> **Given request**: Would you extract the whole listing below and retype it exactly?

> **Provided data**:
..............................

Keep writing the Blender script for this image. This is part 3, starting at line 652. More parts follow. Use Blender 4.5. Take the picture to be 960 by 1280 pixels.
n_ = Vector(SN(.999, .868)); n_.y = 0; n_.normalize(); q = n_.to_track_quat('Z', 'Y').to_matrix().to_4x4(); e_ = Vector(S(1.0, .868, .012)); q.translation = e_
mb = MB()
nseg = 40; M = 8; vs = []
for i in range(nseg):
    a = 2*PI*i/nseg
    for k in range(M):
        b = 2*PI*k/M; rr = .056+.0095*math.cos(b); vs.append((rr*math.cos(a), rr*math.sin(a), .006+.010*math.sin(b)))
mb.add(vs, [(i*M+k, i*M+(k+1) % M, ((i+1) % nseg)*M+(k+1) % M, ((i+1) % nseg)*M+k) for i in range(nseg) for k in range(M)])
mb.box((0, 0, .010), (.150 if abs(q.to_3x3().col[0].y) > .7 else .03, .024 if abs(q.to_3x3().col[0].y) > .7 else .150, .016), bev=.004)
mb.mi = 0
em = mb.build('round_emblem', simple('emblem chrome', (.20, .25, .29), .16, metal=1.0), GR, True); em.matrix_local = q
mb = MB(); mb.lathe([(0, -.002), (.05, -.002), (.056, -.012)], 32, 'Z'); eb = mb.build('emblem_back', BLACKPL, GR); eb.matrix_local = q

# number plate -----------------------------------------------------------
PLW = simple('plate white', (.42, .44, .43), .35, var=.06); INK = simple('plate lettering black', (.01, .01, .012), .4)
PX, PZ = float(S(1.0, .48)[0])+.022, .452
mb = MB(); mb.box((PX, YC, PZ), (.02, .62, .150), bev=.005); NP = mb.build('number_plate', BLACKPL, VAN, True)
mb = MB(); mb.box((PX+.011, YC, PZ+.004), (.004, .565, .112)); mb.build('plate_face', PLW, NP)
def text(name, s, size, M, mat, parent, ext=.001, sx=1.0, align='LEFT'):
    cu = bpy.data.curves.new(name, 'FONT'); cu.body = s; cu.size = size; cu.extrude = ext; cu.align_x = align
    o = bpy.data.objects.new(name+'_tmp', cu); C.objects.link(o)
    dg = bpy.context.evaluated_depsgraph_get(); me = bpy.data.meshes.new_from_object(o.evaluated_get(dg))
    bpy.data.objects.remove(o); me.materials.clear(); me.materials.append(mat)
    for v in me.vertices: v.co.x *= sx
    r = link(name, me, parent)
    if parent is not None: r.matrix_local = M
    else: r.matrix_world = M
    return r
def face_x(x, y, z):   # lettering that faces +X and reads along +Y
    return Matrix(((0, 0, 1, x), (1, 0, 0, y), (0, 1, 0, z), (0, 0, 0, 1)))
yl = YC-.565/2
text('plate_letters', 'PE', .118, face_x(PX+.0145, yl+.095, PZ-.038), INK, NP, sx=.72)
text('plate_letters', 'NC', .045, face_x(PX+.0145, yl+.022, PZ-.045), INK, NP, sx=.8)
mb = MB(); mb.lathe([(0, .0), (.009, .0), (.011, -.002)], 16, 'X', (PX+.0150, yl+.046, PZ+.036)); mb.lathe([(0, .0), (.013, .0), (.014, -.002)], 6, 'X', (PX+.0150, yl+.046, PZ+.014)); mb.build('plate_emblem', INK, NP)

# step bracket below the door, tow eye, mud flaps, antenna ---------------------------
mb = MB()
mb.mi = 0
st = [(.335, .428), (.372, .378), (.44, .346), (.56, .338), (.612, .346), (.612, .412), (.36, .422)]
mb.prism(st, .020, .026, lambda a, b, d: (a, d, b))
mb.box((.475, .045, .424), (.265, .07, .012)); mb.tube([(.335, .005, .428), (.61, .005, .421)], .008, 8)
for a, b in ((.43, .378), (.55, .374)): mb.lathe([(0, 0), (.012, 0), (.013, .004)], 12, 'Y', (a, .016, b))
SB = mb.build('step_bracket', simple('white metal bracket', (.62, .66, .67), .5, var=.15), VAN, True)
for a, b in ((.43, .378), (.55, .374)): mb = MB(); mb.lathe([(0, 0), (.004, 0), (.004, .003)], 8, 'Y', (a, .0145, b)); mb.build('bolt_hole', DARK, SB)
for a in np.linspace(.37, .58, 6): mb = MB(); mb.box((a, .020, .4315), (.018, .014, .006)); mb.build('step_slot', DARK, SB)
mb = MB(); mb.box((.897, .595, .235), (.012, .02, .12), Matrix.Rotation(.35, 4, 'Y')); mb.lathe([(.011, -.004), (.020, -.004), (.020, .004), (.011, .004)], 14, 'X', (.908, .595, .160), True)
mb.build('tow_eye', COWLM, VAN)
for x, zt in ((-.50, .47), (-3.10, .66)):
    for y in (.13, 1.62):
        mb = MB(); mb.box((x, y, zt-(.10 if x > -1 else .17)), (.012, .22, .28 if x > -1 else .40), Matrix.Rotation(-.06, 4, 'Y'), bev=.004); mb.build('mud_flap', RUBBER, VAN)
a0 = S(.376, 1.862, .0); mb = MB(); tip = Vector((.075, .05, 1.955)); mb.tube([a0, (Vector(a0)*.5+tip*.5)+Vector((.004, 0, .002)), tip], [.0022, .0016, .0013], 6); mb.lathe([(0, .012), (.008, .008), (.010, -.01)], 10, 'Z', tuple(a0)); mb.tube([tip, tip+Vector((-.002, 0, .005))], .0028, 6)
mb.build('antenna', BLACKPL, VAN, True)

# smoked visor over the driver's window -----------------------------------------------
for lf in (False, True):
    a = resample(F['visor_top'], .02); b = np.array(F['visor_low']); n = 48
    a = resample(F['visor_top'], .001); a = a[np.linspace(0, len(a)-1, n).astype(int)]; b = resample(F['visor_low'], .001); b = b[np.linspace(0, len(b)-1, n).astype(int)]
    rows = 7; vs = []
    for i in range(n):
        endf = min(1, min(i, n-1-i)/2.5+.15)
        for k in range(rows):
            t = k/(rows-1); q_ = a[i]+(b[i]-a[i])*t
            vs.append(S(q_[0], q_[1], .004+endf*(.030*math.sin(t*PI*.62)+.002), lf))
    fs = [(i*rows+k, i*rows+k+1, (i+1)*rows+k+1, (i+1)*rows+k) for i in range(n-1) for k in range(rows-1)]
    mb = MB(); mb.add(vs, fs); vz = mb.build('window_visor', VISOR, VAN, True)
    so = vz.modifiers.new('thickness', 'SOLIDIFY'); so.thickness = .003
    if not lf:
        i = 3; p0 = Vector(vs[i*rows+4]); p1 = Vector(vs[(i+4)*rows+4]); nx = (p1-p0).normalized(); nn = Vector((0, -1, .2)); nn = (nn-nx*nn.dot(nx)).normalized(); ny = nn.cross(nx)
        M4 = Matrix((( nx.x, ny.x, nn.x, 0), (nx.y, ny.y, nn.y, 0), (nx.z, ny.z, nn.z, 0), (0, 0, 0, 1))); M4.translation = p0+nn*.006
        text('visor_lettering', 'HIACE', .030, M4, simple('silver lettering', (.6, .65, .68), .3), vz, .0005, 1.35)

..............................

> **Written solution**:
Keep writing the Blender script for this image. This is part 3, starting at line 652. More parts follow. Use Blender 4.5. Take the picture to be 960 by 1280 pixels.
n_ = Vector(SN(.999, .868)); n_.y = 0; n_.normalize(); q = n_.to_track_quat('Z', 'Y').to_matrix().to_4x4(); e_ = Vector(S(1.0, .868, .012)); q.translation = e_
mb = MB()
nseg = 40; M = 8; vs = []
for i in range(nseg):
    a = 2*PI*i/nseg
    for k in range(M):
        b = 2*PI*k/M; rr = .056+.0095*math.cos(b); vs.append((rr*math.cos(a), rr*math.sin(a), .006+.010*math.sin(b)))
mb.add(vs, [(i*M+k, i*M+(k+1) % M, ((i+1) % nseg)*M+(k+1) % M, ((i+1) % nseg)*M+k) for i in range(nseg) for k in range(M)])
mb.box((0, 0, .010), (.150 if abs(q.to_3x3().col[0].y) > .7 else .03, .024 if abs(q.to_3x3().col[0].y) > .7 else .150, .016), bev=.004)
mb.mi = 0
em = mb.build('round_emblem', simple('emblem chrome', (.20, .25, .29), .16, metal=1.0), GR, True); em.matrix_local = q
mb = MB(); mb.lathe([(0, -.002), (.05, -.002), (.056, -.012)], 32, 'Z'); eb = mb.build('emblem_back', BLACKPL, GR); eb.matrix_local = q

# number plate -----------------------------------------------------------
PLW = simple('plate white', (.42, .44, .43), .35, var=.06); INK = simple('plate lettering black', (.01, .01, .012), .4)
PX, PZ = float(S(1.0, .48)[0])+.022, .452
mb = MB(); mb.box((PX, YC, PZ), (.02, .62, .150), bev=.005); NP = mb.build('number_plate', BLACKPL, VAN, True)
mb = MB(); mb.box((PX+.011, YC, PZ+.004), (.004, .565, .112)); mb.build('plate_face', PLW, NP)
def text(name, s, size, M, mat, parent, ext=.001, sx=1.0, align='LEFT'):
    cu = bpy.data.curves.new(name, 'FONT'); cu.body = s; cu.size = size; cu.extrude = ext; cu.align_x = align
    o = bpy.data.objects.new(name+'_tmp', cu); C.objects.link(o)
    dg = bpy.context.evaluated_depsgraph_get(); me = bpy.data.meshes.new_from_object(o.evaluated_get(dg))
    bpy.data.objects.remove(o); me.materials.clear(); me.materials.append(mat)
    for v in me.vertices: v.co.x *= sx
    r = link(name, me, parent)
    if parent is not None: r.matrix_local = M
    else: r.matrix_world = M
    return r
def face_x(x, y, z):   # lettering that faces +X and reads along +Y
    return Matrix(((0, 0, 1, x), (1, 0, 0, y), (0, 1, 0, z), (0, 0, 0, 1)))
yl = YC-.565/2
text('plate_letters', 'PE', .118, face_x(PX+.0145, yl+.095, PZ-.038), INK, NP, sx=.72)
text('plate_letters', 'NC', .045, face_x(PX+.0145, yl+.022, PZ-.045), INK, NP, sx=.8)
mb = MB(); mb.lathe([(0, .0), (.009, .0), (.011, -.002)], 16, 'X', (PX+.0150, yl+.046, PZ+.036)); mb.lathe([(0, .0), (.013, .0), (.014, -.002)], 6, 'X', (PX+.0150, yl+.046, PZ+.014)); mb.build('plate_emblem', INK, NP)

# step bracket below the door, tow eye, mud flaps, antenna ---------------------------
mb = MB()
mb.mi = 0
st = [(.335, .428), (.372, .378), (.44, .346), (.56, .338), (.612, .346), (.612, .412), (.36, .422)]
mb.prism(st, .020, .026, lambda a, b, d: (a, d, b))
mb.box((.475, .045, .424), (.265, .07, .012)); mb.tube([(.335, .005, .428), (.61, .005, .421)], .008, 8)
for a, b in ((.43, .378), (.55, .374)): mb.lathe([(0, 0), (.012, 0), (.013, .004)], 12, 'Y', (a, .016, b))
SB = mb.build('step_bracket', simple('white metal bracket', (.62, .66, .67), .5, var=.15), VAN, True)
for a, b in ((.43, .378), (.55, .374)): mb = MB(); mb.lathe([(0, 0), (.004, 0), (.004, .003)], 8, 'Y', (a, .0145, b)); mb.build('bolt_hole', DARK, SB)
for a in np.linspace(.37, .58, 6): mb = MB(); mb.box((a, .020, .4315), (.018, .014, .006)); mb.build('step_slot', DARK, SB)
mb = MB(); mb.box((.897, .595, .235), (.012, .02, .12), Matrix.Rotation(.35, 4, 'Y')); mb.lathe([(.011, -.004), (.020, -.004), (.020, .004), (.011, .004)], 14, 'X', (.908, .595, .160), True)
mb.build('tow_eye', COWLM, VAN)
for x, zt in ((-.50, .47), (-3.10, .66)):
    for y in (.13, 1.62):
        mb = MB(); mb.box((x, y, zt-(.10 if x > -1 else .17)), (.012, .22, .28 if x > -1 else .40), Matrix.Rotation(-.06, 4, 'Y'), bev=.004); mb.build('mud_flap', RUBBER, VAN)
a0 = S(.376, 1.862, .0); mb = MB(); tip = Vector((.075, .05, 1.955)); mb.tube([a0, (Vector(a0)*.5+tip*.5)+Vector((.004, 0, .002)), tip], [.0022, .0016, .0013], 6); mb.lathe([(0, .012), (.008, .008), (.010, -.01)], 10, 'Z', tuple(a0)); mb.tube([tip, tip+Vector((-.002, 0, .005))], .0028, 6)
mb.build('antenna', BLACKPL, VAN, True)

# smoked visor over the driver's window -----------------------------------------------
for lf in (False, True):
    a = resample(F['visor_top'], .02); b = np.array(F['visor_low']); n = 48
    a = resample(F['visor_top'], .001); a = a[np.linspace(0, len(a)-1, n).astype(int)]; b = resample(F['visor_low'], .001); b = b[np.linspace(0, len(b)-1, n).astype(int)]
    rows = 7; vs = []
    for i in range(n):
        endf = min(1, min(i, n-1-i)/2.5+.15)
        for k in range(rows):
            t = k/(rows-1); q_ = a[i]+(b[i]-a[i])*t
            vs.append(S(q_[0], q_[1], .004+endf*(.030*math.sin(t*PI*.62)+.002), lf))
    fs = [(i*rows+k, i*rows+k+1, (i+1)*rows+k+1, (i+1)*rows+k) for i in range(n-1) for k in range(rows-1)]
    mb = MB(); mb.add(vs, fs); vz = mb.build('window_visor', VISOR, VAN, True)
    so = vz.modifiers.new('thickness', 'SOLIDIFY'); so.thickness = .003
    if not lf:
        i = 3; p0 = Vector(vs[i*rows+4]); p1 = Vector(vs[(i+4)*rows+4]); nx = (p1-p0).normalized(); nn = Vector((0, -1, .2)); nn = (nn-nx*nn.dot(nx)).normalized(); ny = nn.cross(nx)
        M4 = Matrix((( nx.x, ny.x, nn.x, 0), (nx.y, ny.y, nn.y, 0), (nx.z, ny.z, nn.z, 0), (0, 0, 0, 1))); M4.translation = p0+nn*.006
        text('visor_lettering', 'HIACE', .030, M4, simple('silver lettering', (.6, .65, .68), .3), vz, .0005, 1.35)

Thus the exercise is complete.